→ **Dataset extract**
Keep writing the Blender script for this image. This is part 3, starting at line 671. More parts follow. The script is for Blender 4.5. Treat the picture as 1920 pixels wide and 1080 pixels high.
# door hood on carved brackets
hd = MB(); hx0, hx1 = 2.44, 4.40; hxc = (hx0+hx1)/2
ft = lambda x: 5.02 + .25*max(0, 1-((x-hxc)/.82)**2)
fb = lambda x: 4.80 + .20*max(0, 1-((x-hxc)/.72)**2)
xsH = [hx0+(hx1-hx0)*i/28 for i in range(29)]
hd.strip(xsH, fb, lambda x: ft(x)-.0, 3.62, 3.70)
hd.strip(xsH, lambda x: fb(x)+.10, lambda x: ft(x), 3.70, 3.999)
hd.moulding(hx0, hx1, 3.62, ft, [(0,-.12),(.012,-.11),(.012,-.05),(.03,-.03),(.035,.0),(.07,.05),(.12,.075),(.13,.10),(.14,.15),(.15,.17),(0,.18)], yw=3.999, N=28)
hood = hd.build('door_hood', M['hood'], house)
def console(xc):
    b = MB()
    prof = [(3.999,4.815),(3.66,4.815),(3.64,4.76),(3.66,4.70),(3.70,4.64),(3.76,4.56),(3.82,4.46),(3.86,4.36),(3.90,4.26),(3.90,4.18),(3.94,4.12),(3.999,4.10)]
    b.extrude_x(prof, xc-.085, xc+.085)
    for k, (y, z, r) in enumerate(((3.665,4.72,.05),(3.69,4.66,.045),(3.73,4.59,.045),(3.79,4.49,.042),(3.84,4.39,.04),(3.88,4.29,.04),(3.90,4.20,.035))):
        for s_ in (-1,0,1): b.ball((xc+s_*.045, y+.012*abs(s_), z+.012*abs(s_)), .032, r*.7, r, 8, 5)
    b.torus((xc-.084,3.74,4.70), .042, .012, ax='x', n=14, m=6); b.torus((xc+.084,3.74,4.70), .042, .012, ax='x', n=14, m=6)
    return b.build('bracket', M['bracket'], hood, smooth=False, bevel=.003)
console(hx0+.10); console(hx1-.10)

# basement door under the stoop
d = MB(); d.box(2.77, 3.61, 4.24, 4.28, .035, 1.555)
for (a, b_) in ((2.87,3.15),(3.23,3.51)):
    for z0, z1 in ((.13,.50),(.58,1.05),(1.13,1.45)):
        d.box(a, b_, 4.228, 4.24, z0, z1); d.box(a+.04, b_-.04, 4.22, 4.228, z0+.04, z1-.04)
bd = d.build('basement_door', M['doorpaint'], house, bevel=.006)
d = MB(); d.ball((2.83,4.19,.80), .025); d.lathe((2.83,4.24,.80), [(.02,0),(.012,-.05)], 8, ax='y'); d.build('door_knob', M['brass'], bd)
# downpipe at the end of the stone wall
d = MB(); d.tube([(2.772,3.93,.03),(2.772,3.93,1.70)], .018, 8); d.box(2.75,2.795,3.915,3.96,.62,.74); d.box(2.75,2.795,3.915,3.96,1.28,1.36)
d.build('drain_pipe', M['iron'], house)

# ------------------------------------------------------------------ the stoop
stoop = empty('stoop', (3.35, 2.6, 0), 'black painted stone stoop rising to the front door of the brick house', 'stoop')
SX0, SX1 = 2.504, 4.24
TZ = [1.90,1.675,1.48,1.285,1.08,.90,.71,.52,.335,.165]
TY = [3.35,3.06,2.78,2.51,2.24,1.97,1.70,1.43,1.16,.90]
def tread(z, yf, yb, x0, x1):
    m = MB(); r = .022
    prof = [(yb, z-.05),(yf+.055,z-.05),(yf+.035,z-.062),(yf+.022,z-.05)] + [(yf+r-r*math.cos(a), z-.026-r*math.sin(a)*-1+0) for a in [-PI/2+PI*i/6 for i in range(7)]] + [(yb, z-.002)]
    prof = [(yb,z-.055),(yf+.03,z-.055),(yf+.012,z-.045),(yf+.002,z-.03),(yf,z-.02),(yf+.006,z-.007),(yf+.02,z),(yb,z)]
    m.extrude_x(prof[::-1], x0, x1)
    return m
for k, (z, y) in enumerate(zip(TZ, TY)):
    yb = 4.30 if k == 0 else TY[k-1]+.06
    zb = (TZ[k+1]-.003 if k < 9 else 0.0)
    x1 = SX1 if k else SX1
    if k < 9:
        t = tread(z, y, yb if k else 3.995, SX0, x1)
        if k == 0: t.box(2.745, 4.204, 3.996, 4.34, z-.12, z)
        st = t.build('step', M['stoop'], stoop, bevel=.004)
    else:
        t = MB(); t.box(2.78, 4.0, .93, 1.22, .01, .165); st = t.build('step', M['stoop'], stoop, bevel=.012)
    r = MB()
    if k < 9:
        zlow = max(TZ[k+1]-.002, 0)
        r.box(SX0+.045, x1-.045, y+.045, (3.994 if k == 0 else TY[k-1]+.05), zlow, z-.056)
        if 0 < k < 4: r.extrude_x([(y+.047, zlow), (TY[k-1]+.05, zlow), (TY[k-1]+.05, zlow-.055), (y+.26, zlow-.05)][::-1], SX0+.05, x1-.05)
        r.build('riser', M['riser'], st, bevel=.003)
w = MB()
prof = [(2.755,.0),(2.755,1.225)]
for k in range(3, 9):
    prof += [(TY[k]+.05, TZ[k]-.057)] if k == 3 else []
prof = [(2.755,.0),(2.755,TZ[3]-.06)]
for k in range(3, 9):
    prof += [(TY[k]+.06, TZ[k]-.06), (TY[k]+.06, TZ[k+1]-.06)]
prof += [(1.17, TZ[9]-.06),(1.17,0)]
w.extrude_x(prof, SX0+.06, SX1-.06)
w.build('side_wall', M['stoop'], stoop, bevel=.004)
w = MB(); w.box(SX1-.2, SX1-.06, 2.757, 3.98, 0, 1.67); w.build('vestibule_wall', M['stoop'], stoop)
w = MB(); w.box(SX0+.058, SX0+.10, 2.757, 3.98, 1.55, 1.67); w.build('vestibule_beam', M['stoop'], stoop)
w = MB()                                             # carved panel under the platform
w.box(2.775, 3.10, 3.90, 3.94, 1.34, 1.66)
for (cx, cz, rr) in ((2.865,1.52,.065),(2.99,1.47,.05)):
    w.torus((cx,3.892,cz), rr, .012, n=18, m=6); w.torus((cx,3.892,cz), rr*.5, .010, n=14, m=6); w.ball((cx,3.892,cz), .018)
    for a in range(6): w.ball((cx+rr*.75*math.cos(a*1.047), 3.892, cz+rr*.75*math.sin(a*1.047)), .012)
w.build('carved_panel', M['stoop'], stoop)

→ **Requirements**
Extract all of the data above without altering anything.

→ **In response**
Keep writing the Blender script for this image. This is part 3, starting at line 671. More parts follow. The script is for Blender 4.5. Treat the picture as 1920 pixels wide and 1080 pixels high.
# door hood on carved brackets
hd = MB(); hx0, hx1 = 2.44, 4.40; hxc = (hx0+hx1)/2
ft = lambda x: 5.02 + .25*max(0, 1-((x-hxc)/.82)**2)
fb = lambda x: 4.80 + .20*max(0, 1-((x-hxc)/.72)**2)
xsH = [hx0+(hx1-hx0)*i/28 for i in range(29)]
hd.strip(xsH, fb, lambda x: ft(x)-.0, 3.62, 3.70)
hd.strip(xsH, lambda x: fb(x)+.10, lambda x: ft(x), 3.70, 3.999)
hd.moulding(hx0, hx1, 3.62, ft, [(0,-.12),(.012,-.11),(.012,-.05),(.03,-.03),(.035,.0),(.07,.05),(.12,.075),(.13,.10),(.14,.15),(.15,.17),(0,.18)], yw=3.999, N=28)
hood = hd.build('door_hood', M['hood'], house)
def console(xc):
    b = MB()
    prof = [(3.999,4.815),(3.66,4.815),(3.64,4.76),(3.66,4.70),(3.70,4.64),(3.76,4.56),(3.82,4.46),(3.86,4.36),(3.90,4.26),(3.90,4.18),(3.94,4.12),(3.999,4.10)]
    b.extrude_x(prof, xc-.085, xc+.085)
    for k, (y, z, r) in enumerate(((3.665,4.72,.05),(3.69,4.66,.045),(3.73,4.59,.045),(3.79,4.49,.042),(3.84,4.39,.04),(3.88,4.29,.04),(3.90,4.20,.035))):
        for s_ in (-1,0,1): b.ball((xc+s_*.045, y+.012*abs(s_), z+.012*abs(s_)), .032, r*.7, r, 8, 5)
    b.torus((xc-.084,3.74,4.70), .042, .012, ax='x', n=14, m=6); b.torus((xc+.084,3.74,4.70), .042, .012, ax='x', n=14, m=6)
    return b.build('bracket', M['bracket'], hood, smooth=False, bevel=.003)
console(hx0+.10); console(hx1-.10)

# basement door under the stoop
d = MB(); d.box(2.77, 3.61, 4.24, 4.28, .035, 1.555)
for (a, b_) in ((2.87,3.15),(3.23,3.51)):
    for z0, z1 in ((.13,.50),(.58,1.05),(1.13,1.45)):
        d.box(a, b_, 4.228, 4.24, z0, z1); d.box(a+.04, b_-.04, 4.22, 4.228, z0+.04, z1-.04)
bd = d.build('basement_door', M['doorpaint'], house, bevel=.006)
d = MB(); d.ball((2.83,4.19,.80), .025); d.lathe((2.83,4.24,.80), [(.02,0),(.012,-.05)], 8, ax='y'); d.build('door_knob', M['brass'], bd)
# downpipe at the end of the stone wall
d = MB(); d.tube([(2.772,3.93,.03),(2.772,3.93,1.70)], .018, 8); d.box(2.75,2.795,3.915,3.96,.62,.74); d.box(2.75,2.795,3.915,3.96,1.28,1.36)
d.build('drain_pipe', M['iron'], house)

# ------------------------------------------------------------------ the stoop
stoop = empty('stoop', (3.35, 2.6, 0), 'black painted stone stoop rising to the front door of the brick house', 'stoop')
SX0, SX1 = 2.504, 4.24
TZ = [1.90,1.675,1.48,1.285,1.08,.90,.71,.52,.335,.165]
TY = [3.35,3.06,2.78,2.51,2.24,1.97,1.70,1.43,1.16,.90]
def tread(z, yf, yb, x0, x1):
    m = MB(); r = .022
    prof = [(yb, z-.05),(yf+.055,z-.05),(yf+.035,z-.062),(yf+.022,z-.05)] + [(yf+r-r*math.cos(a), z-.026-r*math.sin(a)*-1+0) for a in [-PI/2+PI*i/6 for i in range(7)]] + [(yb, z-.002)]
    prof = [(yb,z-.055),(yf+.03,z-.055),(yf+.012,z-.045),(yf+.002,z-.03),(yf,z-.02),(yf+.006,z-.007),(yf+.02,z),(yb,z)]
    m.extrude_x(prof[::-1], x0, x1)
    return m
for k, (z, y) in enumerate(zip(TZ, TY)):
    yb = 4.30 if k == 0 else TY[k-1]+.06
    zb = (TZ[k+1]-.003 if k < 9 else 0.0)
    x1 = SX1 if k else SX1
    if k < 9:
        t = tread(z, y, yb if k else 3.995, SX0, x1)
        if k == 0: t.box(2.745, 4.204, 3.996, 4.34, z-.12, z)
        st = t.build('step', M['stoop'], stoop, bevel=.004)
    else:
        t = MB(); t.box(2.78, 4.0, .93, 1.22, .01, .165); st = t.build('step', M['stoop'], stoop, bevel=.012)
    r = MB()
    if k < 9:
        zlow = max(TZ[k+1]-.002, 0)
        r.box(SX0+.045, x1-.045, y+.045, (3.994 if k == 0 else TY[k-1]+.05), zlow, z-.056)
        if 0 < k < 4: r.extrude_x([(y+.047, zlow), (TY[k-1]+.05, zlow), (TY[k-1]+.05, zlow-.055), (y+.26, zlow-.05)][::-1], SX0+.05, x1-.05)
        r.build('riser', M['riser'], st, bevel=.003)
w = MB()
prof = [(2.755,.0),(2.755,1.225)]
for k in range(3, 9):
    prof += [(TY[k]+.05, TZ[k]-.057)] if k == 3 else []
prof = [(2.755,.0),(2.755,TZ[3]-.06)]
for k in range(3, 9):
    prof += [(TY[k]+.06, TZ[k]-.06), (TY[k]+.06, TZ[k+1]-.06)]
prof += [(1.17, TZ[9]-.06),(1.17,0)]
w.extrude_x(prof, SX0+.06, SX1-.06)
w.build('side_wall', M['stoop'], stoop, bevel=.004)
w = MB(); w.box(SX1-.2, SX1-.06, 2.757, 3.98, 0, 1.67); w.build('vestibule_wall', M['stoop'], stoop)
w = MB(); w.box(SX0+.058, SX0+.10, 2.757, 3.98, 1.55, 1.67); w.build('vestibule_beam', M['stoop'], stoop)
w = MB()                                             # carved panel under the platform
w.box(2.775, 3.10, 3.90, 3.94, 1.34, 1.66)
for (cx, cz, rr) in ((2.865,1.52,.065),(2.99,1.47,.05)):
    w.torus((cx,3.892,cz), rr, .012, n=18, m=6); w.torus((cx,3.892,cz), rr*.5, .010, n=14, m=6); w.ball((cx,3.892,cz), .018)
    for a in range(6): w.ball((cx+rr*.75*math.cos(a*1.047), 3.892, cz+rr*.75*math.sin(a*1.047)), .012)
w.build('carved_panel', M['stoop'], stoop)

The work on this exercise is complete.